* **Exercise brief**
Drop every picture. Then return, exactly, the lines from the beginning of the listing below through the one containing "b = MB(); b.box(x0, x1, y0, y1, z0, z1);".
+++ Record set +++
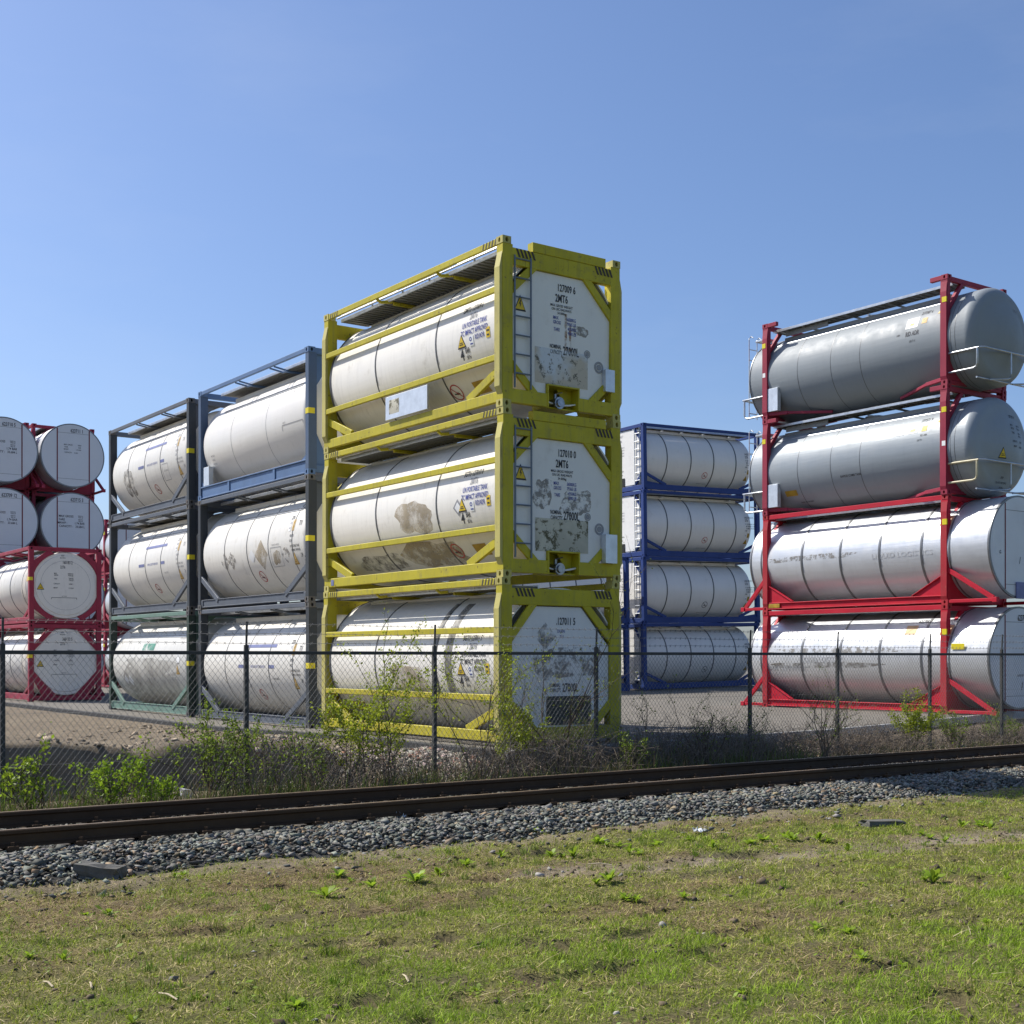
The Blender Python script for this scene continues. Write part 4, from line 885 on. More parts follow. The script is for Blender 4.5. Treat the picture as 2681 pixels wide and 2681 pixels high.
L_.new(mix(N_, L_, ramp(N_, L_, f_, .38, .66, .0, .75), mix(N_, L_, ramp(N_, L_, g_, .4, .7, 0, .4), at_.outputs['Color'], (.11, .10, .045)), (.05, .042, .022)), P_.inputs['Base Color']); P_.inputs['Roughness'].default_value = .95; P_.inputs['Specular IOR Level'].default_value = .15
bump(N_, L_, f_, .9, .02, P_); M['turf'] = m_
sheet('grass_field', gA, lambda a: gD, grass_z, M['turf'], turf_tint)
b = MB(); n = 64; b.add([(3500 * math.cos(2 * math.pi * i / n), 3500 * math.sin(2 * math.pi * i / n), -.9) for i in range(n)], [tuple(range(n))])
tag(link('far_ground', b.mesh('far_ground', M['soil'])), kind='structure')

# ------------------------------------------------------------------ tank containers on the yard
def set_down(kit, extra, A0, D0, zrel, label, group, rz=None, xyc=None, tilt=0.0, H=2.6):
    if xyc is None: x, y = W2(A0 + W0 / 2, D0 + L0 / 2)
    else: x, y = xyc
    o = link('tank_container', None); o.location = (x, y, zrel + EYE)
    o.rotation_euler = (tilt, 0, (TH if rz is None else rz) + random.uniform(-.0025, .0025)); o.empty_display_size = .3
    tag(o, label, 'tank container', group); kit.place(o, extra); return o
jit = lambda: random.uniform(-.015, .015)
# yellow stack
HY = 2.7115; KY = kit_yellow(True); KYb = kit_yellow(False); ye = -L0 / 2
E_ = lambda x, z: Surf('end', x, z, end=-1, y=ye + .05); C_ = lambda t, z: Surf('cyl', t, z, 1.215, 1.36)
def ent(name, mesh): return (name, mesh, None, None, None)
def boxpart(name, x0, x1, y0, y1, z0, z1, mat):
    b = MB(); b.box(x0, x1, y0, y1, z0, z1); return ent(name, b.mesh(name, M[mat]))
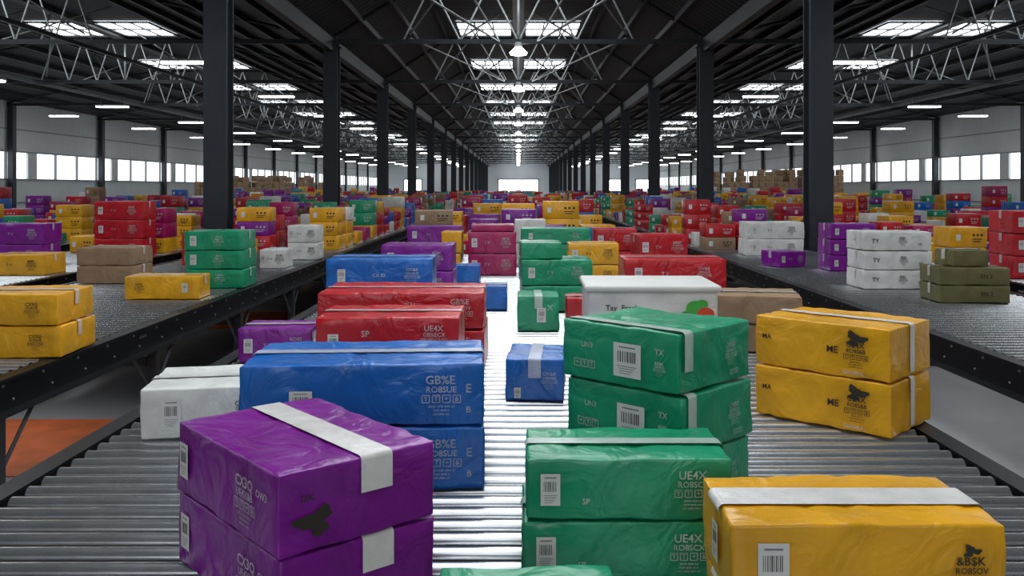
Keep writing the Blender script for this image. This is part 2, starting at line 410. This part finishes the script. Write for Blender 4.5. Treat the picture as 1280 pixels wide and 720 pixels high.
+++
* **Finished exercise**
The Blender Python script for this scene continues. Write part 4, from line 885 on. More parts follow. The script is for Blender 4.5. Treat the picture as 2681 pixels wide and 2681 pixels high.
L_.new(mix(N_, L_, ramp(N_, L_, f_, .38, .66, .0, .75), mix(N_, L_, ramp(N_, L_, g_, .4, .7, 0, .4), at_.outputs['Color'], (.11, .10, .045)), (.05, .042, .022)), P_.inputs['Base Color']); P_.inputs['Roughness'].default_value = .95; P_.inputs['Specular IOR Level'].default_value = .15
bump(N_, L_, f_, .9, .02, P_); M['turf'] = m_
sheet('grass_field', gA, lambda a: gD, grass_z, M['turf'], turf_tint)
b = MB(); n = 64; b.add([(3500 * math.cos(2 * math.pi * i / n), 3500 * math.sin(2 * math.pi * i / n), -.9) for i in range(n)], [tuple(range(n))])
tag(link('far_ground', b.mesh('far_ground', M['soil'])), kind='structure')

# ------------------------------------------------------------------ tank containers on the yard
def set_down(kit, extra, A0, D0, zrel, label, group, rz=None, xyc=None, tilt=0.0, H=2.6):
    if xyc is None: x, y = W2(A0 + W0 / 2, D0 + L0 / 2)
    else: x, y = xyc
    o = link('tank_container', None); o.location = (x, y, zrel + EYE)
    o.rotation_euler = (tilt, 0, (TH if rz is None else rz) + random.uniform(-.0025, .0025)); o.empty_display_size = .3
    tag(o, label, 'tank container', group); kit.place(o, extra); return o
jit = lambda: random.uniform(-.015, .015)
# yellow stack
HY = 2.7115; KY = kit_yellow(True); KYb = kit_yellow(False); ye = -L0 / 2
E_ = lambda x, z: Surf('end', x, z, end=-1, y=ye + .05); C_ = lambda t, z: Surf('cyl', t, z, 1.215, 1.36)
def ent(name, mesh): return (name, mesh, None, None, None)
def boxpart(name, x0, x1, y0, y1, z0, z1, mat):
    b = MB(); b.box(x0, x1, y0, y1, z0, z1); return ent(name, b.mesh(name, M[mat]))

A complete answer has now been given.